Wahtye's tomb is laid out along a straigh axis, and has only three major parts: the entrance, a short passage corridor, and the burial shafts. The tomb is oriented north-south, with entrance from the south. Seven steps lead in to the "corridor A" (new chamber), which in turn provides access to main chapel ("Chamber B") entrance.


circa 2450 BCE

The entrance to the Tomb (main chapel) of Wahtye lies to the south, and is accessed by a flight of six steps. This area has been converted in to a moden chamber to protect the reliefs in the access corridor.

The entrance to the tomb is hewn in the wall of the bedrock, and the east and west walls of the entrance feature statues or rather high-relief figures, carved in the rock. At the time of the excavations the entrance itself was discovered closed with a mud brick wall (inspect), covered with a layer of plaster.

circa 2450 BCE

Visitation Chamber B
In the Old Kingdom, in the third millennium BCE, the elites appear to have favored private family spaces such as the priest Wahtye’s rock-cut tomb, which included an ornate, above-ground chapel for visitors lined with painted reliefs, inscriptions and statues of Wahtye himself.

The chapel measures 33 feet in length, 10 feet in width, and 10 feet in height.

circa 2450 BCE

Burial Shafts
There are five burial shafts of varying depth dug in the floor of the decorated visitation chapel. Burial shafts dug into the floor of such tombs were dedicated to particular family members, and were not shared among them. The shafts are dug along the eastern wall of the tomb, at different distances from the wall.

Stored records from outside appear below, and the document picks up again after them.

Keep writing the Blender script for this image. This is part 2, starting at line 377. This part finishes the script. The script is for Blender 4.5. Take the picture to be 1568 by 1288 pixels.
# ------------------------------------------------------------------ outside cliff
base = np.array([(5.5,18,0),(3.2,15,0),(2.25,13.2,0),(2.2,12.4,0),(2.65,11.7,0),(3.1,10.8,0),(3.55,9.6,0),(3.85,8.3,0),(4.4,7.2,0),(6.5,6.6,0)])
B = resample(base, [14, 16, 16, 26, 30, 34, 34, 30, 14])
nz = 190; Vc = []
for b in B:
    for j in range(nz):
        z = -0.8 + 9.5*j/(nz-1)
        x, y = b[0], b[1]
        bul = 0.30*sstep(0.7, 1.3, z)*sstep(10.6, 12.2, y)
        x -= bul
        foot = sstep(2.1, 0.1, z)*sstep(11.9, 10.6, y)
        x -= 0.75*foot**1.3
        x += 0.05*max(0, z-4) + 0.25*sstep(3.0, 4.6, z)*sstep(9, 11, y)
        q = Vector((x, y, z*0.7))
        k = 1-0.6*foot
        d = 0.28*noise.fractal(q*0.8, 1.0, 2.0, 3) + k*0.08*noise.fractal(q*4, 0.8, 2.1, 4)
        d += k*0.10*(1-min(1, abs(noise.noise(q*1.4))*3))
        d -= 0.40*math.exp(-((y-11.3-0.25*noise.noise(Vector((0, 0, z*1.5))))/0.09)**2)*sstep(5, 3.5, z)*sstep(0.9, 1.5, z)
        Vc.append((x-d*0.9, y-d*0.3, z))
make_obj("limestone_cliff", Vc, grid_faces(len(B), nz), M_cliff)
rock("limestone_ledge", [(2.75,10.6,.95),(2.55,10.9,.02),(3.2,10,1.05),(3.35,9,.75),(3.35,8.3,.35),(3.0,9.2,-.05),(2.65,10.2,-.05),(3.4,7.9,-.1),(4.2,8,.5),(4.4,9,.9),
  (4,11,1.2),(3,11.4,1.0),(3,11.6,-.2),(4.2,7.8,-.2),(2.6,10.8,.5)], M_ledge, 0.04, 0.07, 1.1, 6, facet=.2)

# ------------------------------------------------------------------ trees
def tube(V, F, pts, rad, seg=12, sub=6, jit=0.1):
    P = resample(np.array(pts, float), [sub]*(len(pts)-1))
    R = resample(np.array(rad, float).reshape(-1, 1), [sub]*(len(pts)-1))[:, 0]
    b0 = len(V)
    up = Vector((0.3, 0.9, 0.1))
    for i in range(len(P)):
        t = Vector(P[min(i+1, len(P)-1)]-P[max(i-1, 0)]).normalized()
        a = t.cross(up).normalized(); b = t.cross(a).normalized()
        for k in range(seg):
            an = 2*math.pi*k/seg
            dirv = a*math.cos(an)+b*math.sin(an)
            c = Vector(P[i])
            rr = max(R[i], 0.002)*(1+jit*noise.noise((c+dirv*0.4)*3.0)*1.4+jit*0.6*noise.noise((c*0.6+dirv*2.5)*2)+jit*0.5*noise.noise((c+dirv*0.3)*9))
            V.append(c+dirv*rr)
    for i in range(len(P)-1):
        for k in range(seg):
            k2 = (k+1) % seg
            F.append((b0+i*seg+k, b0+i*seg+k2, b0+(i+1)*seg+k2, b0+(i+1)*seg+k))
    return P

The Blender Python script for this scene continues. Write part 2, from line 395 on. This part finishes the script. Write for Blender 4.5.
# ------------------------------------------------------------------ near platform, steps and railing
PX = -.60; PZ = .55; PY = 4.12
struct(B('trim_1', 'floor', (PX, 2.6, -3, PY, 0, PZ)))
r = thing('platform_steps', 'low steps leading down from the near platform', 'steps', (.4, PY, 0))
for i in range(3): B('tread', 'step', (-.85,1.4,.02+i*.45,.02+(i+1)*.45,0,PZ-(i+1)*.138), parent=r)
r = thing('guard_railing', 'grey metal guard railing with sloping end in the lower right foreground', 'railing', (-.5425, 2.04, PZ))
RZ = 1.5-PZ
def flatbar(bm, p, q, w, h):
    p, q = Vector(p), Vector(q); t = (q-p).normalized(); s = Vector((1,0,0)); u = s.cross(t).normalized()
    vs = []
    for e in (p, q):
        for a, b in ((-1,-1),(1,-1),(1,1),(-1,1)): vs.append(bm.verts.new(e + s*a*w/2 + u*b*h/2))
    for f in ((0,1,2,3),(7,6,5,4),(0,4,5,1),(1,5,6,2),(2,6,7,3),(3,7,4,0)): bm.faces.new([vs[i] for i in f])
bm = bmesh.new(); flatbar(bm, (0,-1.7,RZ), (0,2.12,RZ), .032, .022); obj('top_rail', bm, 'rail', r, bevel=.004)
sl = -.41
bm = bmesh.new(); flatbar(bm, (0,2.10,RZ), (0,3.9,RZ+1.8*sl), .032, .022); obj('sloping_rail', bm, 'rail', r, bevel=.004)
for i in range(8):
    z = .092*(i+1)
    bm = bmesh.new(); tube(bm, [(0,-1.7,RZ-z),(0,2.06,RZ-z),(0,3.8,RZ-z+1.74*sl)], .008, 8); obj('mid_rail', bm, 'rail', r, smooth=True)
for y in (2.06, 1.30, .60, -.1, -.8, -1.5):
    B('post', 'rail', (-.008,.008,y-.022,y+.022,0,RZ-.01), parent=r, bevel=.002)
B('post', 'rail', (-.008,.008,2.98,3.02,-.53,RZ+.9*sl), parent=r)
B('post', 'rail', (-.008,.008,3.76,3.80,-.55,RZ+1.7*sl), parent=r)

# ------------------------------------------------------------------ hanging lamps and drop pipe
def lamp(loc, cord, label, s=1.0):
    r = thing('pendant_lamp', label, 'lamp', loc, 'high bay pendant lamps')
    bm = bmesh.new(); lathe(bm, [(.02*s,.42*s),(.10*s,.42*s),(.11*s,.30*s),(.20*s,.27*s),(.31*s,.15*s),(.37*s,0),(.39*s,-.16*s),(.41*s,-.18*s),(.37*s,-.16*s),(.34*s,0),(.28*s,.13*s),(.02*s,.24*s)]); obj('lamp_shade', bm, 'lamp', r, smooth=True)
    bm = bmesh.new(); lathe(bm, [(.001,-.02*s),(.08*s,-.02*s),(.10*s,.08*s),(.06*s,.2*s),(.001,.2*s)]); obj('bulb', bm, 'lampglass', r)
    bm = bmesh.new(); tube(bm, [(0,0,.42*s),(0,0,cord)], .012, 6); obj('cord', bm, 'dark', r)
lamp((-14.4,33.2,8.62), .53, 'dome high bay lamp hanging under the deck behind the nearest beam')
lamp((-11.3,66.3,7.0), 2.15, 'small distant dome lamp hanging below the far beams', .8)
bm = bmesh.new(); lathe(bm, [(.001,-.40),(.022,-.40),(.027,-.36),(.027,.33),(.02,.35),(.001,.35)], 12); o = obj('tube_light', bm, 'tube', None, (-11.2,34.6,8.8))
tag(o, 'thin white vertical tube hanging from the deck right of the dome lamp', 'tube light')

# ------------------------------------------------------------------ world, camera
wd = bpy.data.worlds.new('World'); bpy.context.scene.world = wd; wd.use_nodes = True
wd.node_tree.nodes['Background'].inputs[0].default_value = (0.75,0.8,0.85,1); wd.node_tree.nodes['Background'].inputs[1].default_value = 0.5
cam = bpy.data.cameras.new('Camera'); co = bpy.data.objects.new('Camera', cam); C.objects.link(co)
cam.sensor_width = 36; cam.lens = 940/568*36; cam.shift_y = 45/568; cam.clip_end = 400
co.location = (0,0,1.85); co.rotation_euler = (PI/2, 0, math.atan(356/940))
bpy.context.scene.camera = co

These shafts were hewn in the floor of the tomb, which presumably belonged to the main owner and his family members. Three of these shafts are unfinished and one of them (the second one from the north) is the main burial shaft of Wahty.


circa 2450 BCE

Various drawings depict “the manufacturing of pottery and wine, making religious offering, musical performances, boats sailing, the manufacturing of the funerary furniture, and hunting, providing insight in to the daily life of ancient Egyptians.

The tomb contains two false doors, one belonging to Wahtye and the other to his mother. These false doors were believed, by the ancient Egyptians, to provide an entrance portal for the soul of the deceased.

The tomb also contains an inscription about Wahtye: "Wahtye, Purified priest to the King, Overseer of the Divine Estate, overseer of the Sacred Boat, Revered with the great God, Wahtye".

The tomb's walls depict a number of colored cravings showing the name of the royal purification priest’s wife named Weret Ptah, and many scenes featuring Wahtye with his mother named Merit Meen and his family.